On Thu, Sep 06, 2001 at 11:16:03PM +0000, jdls@gmx.net wrote:
> Greetings,
> 
> Some questions;
> 
> 1. is there a resource out there somewhere that can clearly explain "ld" and
> "ld" related problems and how to fix them? I sometimes build from source and
> most of the time I get stuck with "ld" related problems and I have to bother
> a lot of people on how to resolve it instead of resolving it myself...

Not sure about that...
 
> it's like the saying "give them fish and you feed them for a day...teach
> them to fish and you feed them forever!"

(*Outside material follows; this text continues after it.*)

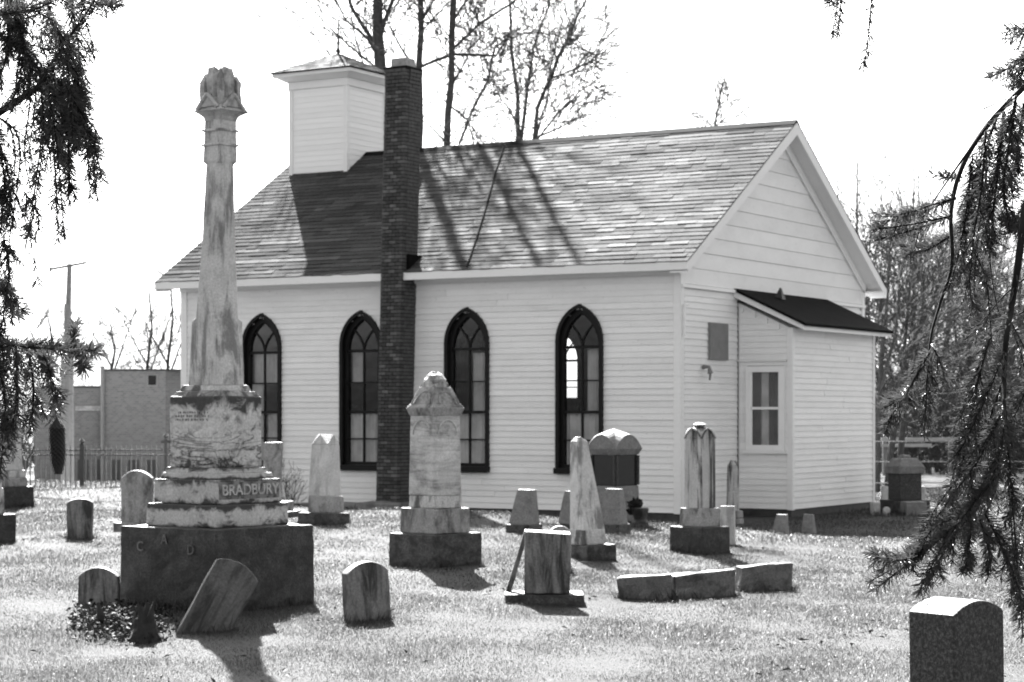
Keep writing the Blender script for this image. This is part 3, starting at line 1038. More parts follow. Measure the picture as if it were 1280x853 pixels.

...but, most ld problems are simply that it (the linker)
cannot find a required library file. Like as follows:

> /usr/bin/ld: cannot find -lperl

It cannot find the library file called libperl, which is
either because you don't have it installed, or because
the linker isn't looking for it in the right place. (Just
replace the -l part with lib and you will have the library
name.) The slocate package is perfect for finding out if the
lib is on your computer somewhere:

    slocate libperl

If it's not installed, you need to find which
package you need. Go to the debian packages page
(http://www.debian.org/distrib/packages) and punch in
libperl into the bottom form. Look for the library file
name, which should end in something like '.so' (hopefully it
will show up). That package is what you need... install it
and you should be good-to-go.

If you do have the library installed (which is probably the
case here... I would be suprised if you didn't have perl on
your machine) then you need to tell ld where to look. In
this case, you need to either edit the Makefiles yourself or
pass the appropriate flag to configure, like so:

    LDFLAGS=-L/location/of/lib ./configure

Run configure just like that, plus whatever other options
you want to give it. The flag is -L which is immediately
followed by the directory your lib file can be found. Again,
slocate is great for figuring that out in a hurry. This flag
must appear in the linking phase, which is usually covered
by the LDFLAGS variable.

I hope this helps.

-- 
John Patton                      patton66@home.com

"What orators lack in depth they make up for in length."